::: Data extract :::

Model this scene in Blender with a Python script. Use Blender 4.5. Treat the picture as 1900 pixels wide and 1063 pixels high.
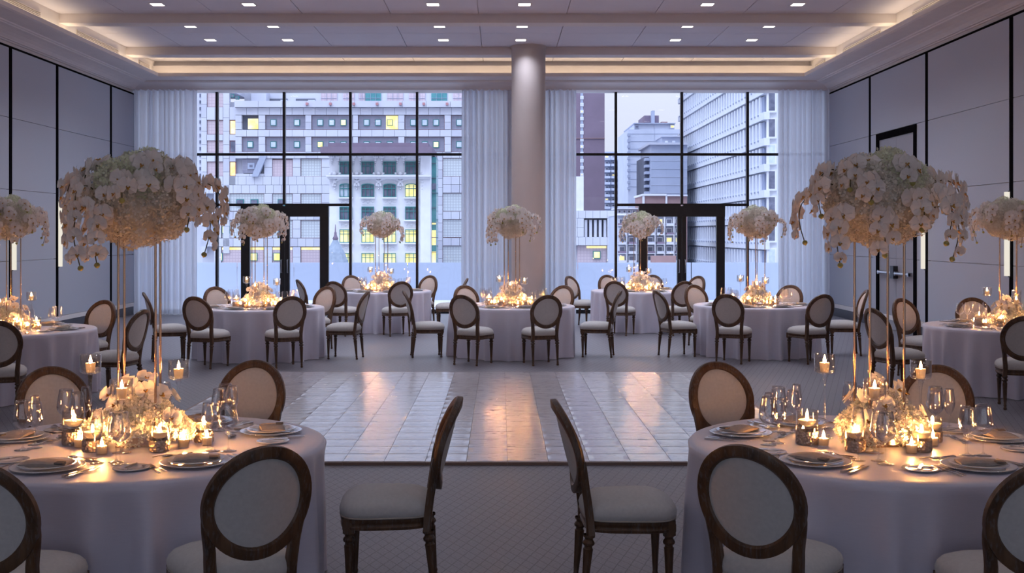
import bpy, math, random
from math import sin, cos, pi, radians, sqrt, atan2
from mathutils import Vector, Matrix, Euler, Quaternion

S = bpy.context.scene
C = S.collection
for o in list(bpy.data.objects):
    bpy.data.objects.remove(o)

# ---------------------------------------------------------------- camera
F, XV, YV, H = 2113.0, 929.0, 434.0, 1.85          # focal length and vanishing point in pixels, eye height
cam_d = bpy.data.cameras.new('camera')
cam_d.sensor_width = 36.0
cam_d.lens = F / 1900 * 36.0
cam_d.shift_x = (950.0 - XV) / 1900
cam_d.shift_y = (YV - 531.5) / 1900
cam_d.clip_start = 0.05
cam_d.clip_end = 2000
cam = bpy.data.objects.new('camera', cam_d)
cam.location = (0, 0, H)
cam.rotation_euler = (pi / 2, 0, 0)
C.objects.link(cam)
S.camera = cam

# ---------------------------------------------------------------- world, light, exposure
SKY_STRENGTH = 1.0
SUN_ENERGY = 1.3
DOWNLIGHT_W = {0: 15.0, 1: 14.0, 2: 5.0, 3: 3.0, 4: 3.0, 5: 3.0}
COVE_STRENGTH = 8.0
FLAME_STRENGTH = 660.0
S.view_settings.view_transform = 'Standard'
S.view_settings.look = 'None'
S.view_settings.exposure = 0.0
S.view_settings.gamma = 1.0
S.view_settings.use_curve_mapping = False
cy = S.cycles
cy.use_denoising = True
cy.use_adaptive_sampling = True
cy.adaptive_threshold = 0.05
cy.max_bounces = 6
cy.diffuse_bounces = 4
cy.glossy_bounces = 3
cy.transmission_bounces = 4
cy.transparent_max_bounces = 14
cy.caustics_reflective = False
cy.caustics_refractive = False
cy.sample_clamp_indirect = 4.0

W = bpy.data.worlds.new('dusk_sky')
S.world = W
W.use_nodes = True
nt = W.node_tree
nt.nodes.clear()
wo = nt.nodes.new('ShaderNodeOutputWorld')
bg = nt.nodes.new('ShaderNodeBackground')
tc = nt.nodes.new('ShaderNodeTexCoord')
sx = nt.nodes.new('ShaderNodeSeparateXYZ')
mr = nt.nodes.new('ShaderNodeMapRange')
cr = nt.nodes.new('ShaderNodeMixRGB')
mr.inputs['From Min'].default_value = 0.0
mr.inputs['From Max'].default_value = 1.0
cr.inputs[1].default_value = (0.75, 0.78, 0.90, 1)          # horizon
cr.inputs[2].default_value = (2.60, 3.05, 4.00, 1)          # an overcast dome is several times brighter overhead
nt.links.new(tc.outputs['Generated'], sx.inputs[0])
nt.links.new(sx.outputs['Z'], mr.inputs['Value'])
pw = nt.nodes.new('ShaderNodeMath'); pw.operation = 'POWER'; pw.inputs[1].default_value = 1.4
nt.links.new(mr.outputs[0], pw.inputs[0])
nt.links.new(pw.outputs[0], cr.inputs[0])
nt.links.new(cr.outputs[0], bg.inputs[0])
bg.inputs[1].default_value = SKY_STRENGTH
nt.links.new(bg.outputs[0], wo.inputs[0])

sun_d = bpy.data.lights.new('facade_fill_sun', 'SUN')            # soft sun lamp added to brighten the facades, stands in for sky glow
sun_d.energy = SUN_ENERGY
sun_d.angle = radians(40)
sun_d.color = (0.78, 0.86, 1.0)
sun = bpy.data.objects.new('facade_fill_sun', sun_d)
sun.rotation_euler = Vector((0.32, 0.47, -0.82)).to_track_quat('-Z', 'Y').to_euler()
C.objects.link(sun)

def P(x, y, d):
    """point that shows at pixel x, y of the 1900 wide frame when it stands d metres away"""
    return Vector(((x - XV) * d / F, d, H - (y - YV) * d / F))

# ---------------------------------------------------------------- materials
MATS = {}
def newmat(name):
    m = bpy.data.materials.new(name)
    m.use_nodes = True
    m.node_tree.nodes.clear()
    MATS[name] = m
    return m

class N:
    """short node helper"""
    def __init__(s, m):
        s.t = m.node_tree
    def n(s, kind, **kw):
        nd = s.t.nodes.new('ShaderNode' + kind)
        for k, v in kw.items():
            setattr(nd, k, v)
        return nd
    def l(s, a, b):
        s.t.links.new(a, b)
    def val(s, sock, v):
        if hasattr(v, 'is_output') or isinstance(v, bpy.types.NodeSocket):
            s.l(v, sock)
        else:
            sock.default_value = v
    def math(s, op, a, b=0.0, c=0.0):
        m = s.n('Math', operation=op)
        s.val(m.inputs[0], a); s.val(m.inputs[1], b); s.val(m.inputs[2], c)
        return m.outputs[0]
    def mix(s, f, a, b):
        m = s.n('MixRGB')
        s.val(m.inputs[0], f); s.val(m.inputs[1], a); s.val(m.inputs[2], b)
        return m.outputs[0]
    def coord(s, kind='Object', scale=(1, 1, 1), rot=(0, 0, 0)):
        mp = s.n('Mapping')
        if kind == 'World':
            g = s.n('NewGeometry'); s.l(g.outputs['Position'], mp.inputs['Vector'])
        else:
            t = s.n('TexCoord'); s.l(t.outputs[kind], mp.inputs['Vector'])
        mp.inputs['Scale'].default_value = scale
        mp.inputs['Rotation'].default_value = rot
        return mp.outputs[0]
    def noise(s, vec, scale, detail=3.0, rough=0.55):
        t = s.n('TexNoise')
        s.l(vec, t.inputs['Vector'])
        t.inputs['Scale'].default_value = scale
        t.inputs['Detail'].default_value = detail
        t.inputs['Roughness'].default_value = rough
        return t.outputs['Fac']
    def ramp(s, f, stops):
        r = s.n('ValToRGB')
        s.l(f, r.inputs[0])
        el = r.color_ramp.elements
        while len(el) < len(stops):
            el.new(0.5)
        for e, (p, c) in zip(el, stops):
            e.position = p
            e.color = (c[0], c[1], c[2], 1) if hasattr(c, '__len__') else (c, c, c, 1)
        return r.outputs[0]
    def bump(s, h, strength=0.3, dist=0.01):
        b = s.n('Bump')
        b.inputs['Strength'].default_value = strength
        b.inputs['Distance'].default_value = dist
        s.l(h, b.inputs['Height'])
        return b.outputs[0]
    def out(s, shader):
        o = s.n('OutputMaterial')
        s.l(shader, o.inputs[0])
    def pri(s, color, rough=0.5, metal=0.0, normal=None, spec=0.5, **kw):
        p = s.n('BsdfPrincipled')
        s.val(p.inputs['Base Color'], color)
        s.val(p.inputs['Roughness'], rough)
        s.val(p.inputs['Metallic'], metal)
        s.val(p.inputs['Specular IOR Level'], spec)
        if normal is not None:
            s.l(normal, p.inputs['Normal'])
        for k, v in kw.items():
            s.val(p.inputs[k.replace('_', ' ')], v)
        return p.outputs[0]

def c4(c):
    return (c[0], c[1], c[2], 1.0)

def pm(name, c1, c2=None, scale=12.0, rough=0.5, metal=0.0, bump=0.0, bscale=None, coord='Object', stretch=(1, 1, 1), spec=0.5, dist=0.004, **kw):
    """plain procedural surface: two close tones mixed by noise"""
    m = newmat(name); k = N(m)
    if c2 is None:
        c2 = tuple(x * 0.88 for x in c1)
    v = k.coord(coord, stretch)
    f = k.noise(v, scale)
    col = k.mix(k.ramp(f, [(0.3, 0.0), (0.7, 1.0)]), c4(c1), c4(c2))
    nrm = None
    if bump:
        nrm = k.bump(k.noise(v, bscale or scale * 4, 2.0), bump, dist)
    k.out(k.pri(col, rough, metal, nrm, spec, **kw))
    return m

def emis(name, color, strength):
    m = newmat(name); k = N(m)
    e = k.n('Emission')
    f = k.noise(k.coord('Object'), 6.0)
    col = k.mix(k.ramp(f, [(0.3, 0.0), (0.7, 0.12)]), c4(color), c4(tuple(x * 0.9 for x in color)))
    k.l(col, e.inputs[0])
    e.inputs[1].default_value = strength
    k.out(e.outputs[0])
    return m

def glass(name, tint=(1, 1, 1), refl=1.0, base=0.03, edge=0.55, rough=0.02, pw=2.6):
    """thin clear glass: what does not mirror passes straight through"""
    m = newmat(name); k = N(m)
    tr = k.n('BsdfTransparent'); tr.inputs[0].default_value = c4(tint)
    gl = k.n('BsdfGlossy'); gl.inputs['Roughness'].default_value = rough
    gl.inputs['Color'].default_value = (1, 1, 1, 1)
    lw = k.n('LayerWeight'); lw.inputs['Blend'].default_value = 0.5
    f = k.math('POWER', lw.outputs['Facing'], pw)
    f = k.math('MULTIPLY_ADD', f, edge * refl, base * refl)
    mx = k.n('MixShader')
    k.l(f, mx.inputs[0]); k.l(tr.outputs[0], mx.inputs[1]); k.l(gl.outputs[0], mx.inputs[2])
    k.out(mx.outputs[0])
    return m

def cloth_like(name, c1, c2, scale, transl, transp=0.0, rough=0.8, stretch=(1, 1, 1), coord='Object', island=0.0):
    """thin stuff that lets light through: petals, sheer curtain, frosted glass"""
    m = newmat(name); k = N(m)
    v = k.coord(coord, stretch)
    col = k.mix(k.noise(v, scale), c4(c1), c4(c2))
    if island:                                   # every petal its own tone
        gi = k.n('NewGeometry')
        col = k.mix(k.math('MULTIPLY', gi.outputs['Random Per Island'], island), col, c4((c2[0] * .50, c2[1] * .46, c2[2] * .38)))
    p = k.pri(col, rough, spec=0.2)
    t = k.n('BsdfTranslucent'); k.l(col, t.inputs[0])
    mx = k.n('MixShader'); mx.inputs[0].default_value = transl
    k.l(p, mx.inputs[1]); k.l(t.outputs[0], mx.inputs[2])
    sh = mx.outputs[0]
    if transp:
        tr = k.n('BsdfTransparent')
        m2 = k.n('MixShader'); m2.inputs[0].default_value = transp
        k.l(sh, m2.inputs[1]); k.l(tr.outputs[0], m2.inputs[2])
        sh = m2.outputs[0]
    k.out(sh)
    return m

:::

• [Exercise directions] Your task is to restate word for word the lines from the top of the data to the line containing "bpy.data.objects.remove(o)", both ends included, with every picture left out.

• [Solution for this exercise]
Model this scene in Blender with a Python script. Use Blender 4.5. Treat the picture as 1900 pixels wide and 1063 pixels high.
import bpy, math, random
from math import sin, cos, pi, radians, sqrt, atan2
from mathutils import Vector, Matrix, Euler, Quaternion

S = bpy.context.scene
C = S.collection
for o in list(bpy.data.objects):
    bpy.data.objects.remove(o)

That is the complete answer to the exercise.